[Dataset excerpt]
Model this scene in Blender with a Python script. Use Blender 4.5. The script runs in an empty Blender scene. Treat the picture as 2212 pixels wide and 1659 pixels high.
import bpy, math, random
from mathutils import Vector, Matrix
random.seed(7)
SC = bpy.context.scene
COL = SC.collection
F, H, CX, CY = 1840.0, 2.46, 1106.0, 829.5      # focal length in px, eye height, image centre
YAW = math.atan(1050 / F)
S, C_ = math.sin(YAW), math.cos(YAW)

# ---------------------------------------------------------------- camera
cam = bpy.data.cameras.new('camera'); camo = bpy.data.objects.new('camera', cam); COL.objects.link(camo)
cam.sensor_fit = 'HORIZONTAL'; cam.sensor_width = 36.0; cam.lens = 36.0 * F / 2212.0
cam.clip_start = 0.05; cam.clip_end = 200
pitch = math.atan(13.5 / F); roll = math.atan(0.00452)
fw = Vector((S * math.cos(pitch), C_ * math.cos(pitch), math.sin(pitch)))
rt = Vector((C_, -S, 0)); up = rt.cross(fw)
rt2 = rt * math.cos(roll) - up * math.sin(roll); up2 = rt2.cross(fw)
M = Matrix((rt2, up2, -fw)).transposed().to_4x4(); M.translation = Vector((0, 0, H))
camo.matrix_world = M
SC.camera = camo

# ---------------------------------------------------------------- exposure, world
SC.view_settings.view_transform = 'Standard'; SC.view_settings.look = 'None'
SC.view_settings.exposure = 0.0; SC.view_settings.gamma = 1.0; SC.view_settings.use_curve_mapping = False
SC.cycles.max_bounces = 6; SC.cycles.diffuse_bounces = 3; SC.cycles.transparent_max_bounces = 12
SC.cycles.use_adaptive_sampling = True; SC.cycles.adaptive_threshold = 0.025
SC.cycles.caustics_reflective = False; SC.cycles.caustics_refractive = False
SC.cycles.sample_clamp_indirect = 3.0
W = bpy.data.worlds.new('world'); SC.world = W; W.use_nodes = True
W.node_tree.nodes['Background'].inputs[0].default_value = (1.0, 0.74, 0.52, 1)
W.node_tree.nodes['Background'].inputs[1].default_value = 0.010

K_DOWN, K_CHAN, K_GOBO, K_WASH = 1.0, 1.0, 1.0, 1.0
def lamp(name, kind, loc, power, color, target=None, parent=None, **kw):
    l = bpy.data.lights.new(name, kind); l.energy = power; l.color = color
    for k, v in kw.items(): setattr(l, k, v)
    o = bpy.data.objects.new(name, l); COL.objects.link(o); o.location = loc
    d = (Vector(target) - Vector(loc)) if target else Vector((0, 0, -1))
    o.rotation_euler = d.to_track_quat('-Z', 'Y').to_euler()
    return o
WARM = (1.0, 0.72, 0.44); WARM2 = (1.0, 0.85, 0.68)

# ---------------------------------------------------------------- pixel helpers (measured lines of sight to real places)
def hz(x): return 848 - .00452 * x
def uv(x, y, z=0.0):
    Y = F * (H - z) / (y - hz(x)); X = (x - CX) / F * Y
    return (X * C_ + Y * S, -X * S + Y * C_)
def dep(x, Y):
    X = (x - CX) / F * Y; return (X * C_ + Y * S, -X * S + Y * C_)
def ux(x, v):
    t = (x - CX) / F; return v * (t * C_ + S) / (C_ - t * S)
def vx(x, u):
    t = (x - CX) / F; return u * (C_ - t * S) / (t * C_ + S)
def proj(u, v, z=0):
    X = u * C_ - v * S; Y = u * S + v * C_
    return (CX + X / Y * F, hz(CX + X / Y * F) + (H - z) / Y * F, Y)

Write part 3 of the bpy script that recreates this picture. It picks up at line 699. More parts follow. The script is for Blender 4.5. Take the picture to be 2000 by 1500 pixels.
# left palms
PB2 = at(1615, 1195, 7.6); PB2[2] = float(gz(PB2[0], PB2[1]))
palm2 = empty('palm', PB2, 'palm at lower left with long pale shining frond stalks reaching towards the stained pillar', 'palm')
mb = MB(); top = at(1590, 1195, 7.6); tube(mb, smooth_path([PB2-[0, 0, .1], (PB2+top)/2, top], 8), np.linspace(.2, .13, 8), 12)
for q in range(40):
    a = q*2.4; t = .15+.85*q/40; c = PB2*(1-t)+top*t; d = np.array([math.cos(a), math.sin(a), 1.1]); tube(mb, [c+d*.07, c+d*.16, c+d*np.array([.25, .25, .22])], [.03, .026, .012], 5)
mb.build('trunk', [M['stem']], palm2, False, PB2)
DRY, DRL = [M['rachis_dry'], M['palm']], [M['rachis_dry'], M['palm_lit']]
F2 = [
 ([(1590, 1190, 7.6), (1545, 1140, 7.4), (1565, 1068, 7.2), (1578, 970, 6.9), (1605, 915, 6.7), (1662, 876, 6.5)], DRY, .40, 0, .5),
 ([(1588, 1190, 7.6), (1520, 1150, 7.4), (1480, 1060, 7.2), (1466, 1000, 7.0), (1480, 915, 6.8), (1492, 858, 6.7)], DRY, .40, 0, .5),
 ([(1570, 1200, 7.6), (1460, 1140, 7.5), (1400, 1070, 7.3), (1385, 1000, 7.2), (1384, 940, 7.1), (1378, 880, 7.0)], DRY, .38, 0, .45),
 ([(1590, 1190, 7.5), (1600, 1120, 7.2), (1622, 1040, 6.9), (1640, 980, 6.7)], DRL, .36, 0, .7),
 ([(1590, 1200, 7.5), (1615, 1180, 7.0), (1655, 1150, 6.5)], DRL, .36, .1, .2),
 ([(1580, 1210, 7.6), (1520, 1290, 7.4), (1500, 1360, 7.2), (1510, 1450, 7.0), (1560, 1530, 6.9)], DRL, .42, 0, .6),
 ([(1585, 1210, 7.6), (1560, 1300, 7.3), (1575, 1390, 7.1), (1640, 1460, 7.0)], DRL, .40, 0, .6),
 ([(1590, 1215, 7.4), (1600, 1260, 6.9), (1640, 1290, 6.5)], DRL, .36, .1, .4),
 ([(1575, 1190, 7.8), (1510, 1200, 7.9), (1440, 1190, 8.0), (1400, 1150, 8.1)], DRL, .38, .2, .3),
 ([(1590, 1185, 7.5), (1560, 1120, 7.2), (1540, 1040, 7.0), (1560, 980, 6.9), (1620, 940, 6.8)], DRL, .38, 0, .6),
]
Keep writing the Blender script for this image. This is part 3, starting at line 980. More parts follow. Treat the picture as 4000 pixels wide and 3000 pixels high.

*Direction*.
Quote every line from the beginning of the entries up to and including the line that contains "W.node_tree.nodes['Background'].inputs[1].default_value = 0.010".

*Result*.
Model this scene in Blender with a Python script. Use Blender 4.5. The script runs in an empty Blender scene. Treat the picture as 2212 pixels wide and 1659 pixels high.
import bpy, math, random
from mathutils import Vector, Matrix
random.seed(7)
SC = bpy.context.scene
COL = SC.collection
F, H, CX, CY = 1840.0, 2.46, 1106.0, 829.5      # focal length in px, eye height, image centre
YAW = math.atan(1050 / F)
S, C_ = math.sin(YAW), math.cos(YAW)

# ---------------------------------------------------------------- camera
cam = bpy.data.cameras.new('camera'); camo = bpy.data.objects.new('camera', cam); COL.objects.link(camo)
cam.sensor_fit = 'HORIZONTAL'; cam.sensor_width = 36.0; cam.lens = 36.0 * F / 2212.0
cam.clip_start = 0.05; cam.clip_end = 200
pitch = math.atan(13.5 / F); roll = math.atan(0.00452)
fw = Vector((S * math.cos(pitch), C_ * math.cos(pitch), math.sin(pitch)))
rt = Vector((C_, -S, 0)); up = rt.cross(fw)
rt2 = rt * math.cos(roll) - up * math.sin(roll); up2 = rt2.cross(fw)
M = Matrix((rt2, up2, -fw)).transposed().to_4x4(); M.translation = Vector((0, 0, H))
camo.matrix_world = M
SC.camera = camo

# ---------------------------------------------------------------- exposure, world
SC.view_settings.view_transform = 'Standard'; SC.view_settings.look = 'None'
SC.view_settings.exposure = 0.0; SC.view_settings.gamma = 1.0; SC.view_settings.use_curve_mapping = False
SC.cycles.max_bounces = 6; SC.cycles.diffuse_bounces = 3; SC.cycles.transparent_max_bounces = 12
SC.cycles.use_adaptive_sampling = True; SC.cycles.adaptive_threshold = 0.025
SC.cycles.caustics_reflective = False; SC.cycles.caustics_refractive = False
SC.cycles.sample_clamp_indirect = 3.0
W = bpy.data.worlds.new('world'); SC.world = W; W.use_nodes = True
W.node_tree.nodes['Background'].inputs[0].default_value = (1.0, 0.74, 0.52, 1)
W.node_tree.nodes['Background'].inputs[1].default_value = 0.010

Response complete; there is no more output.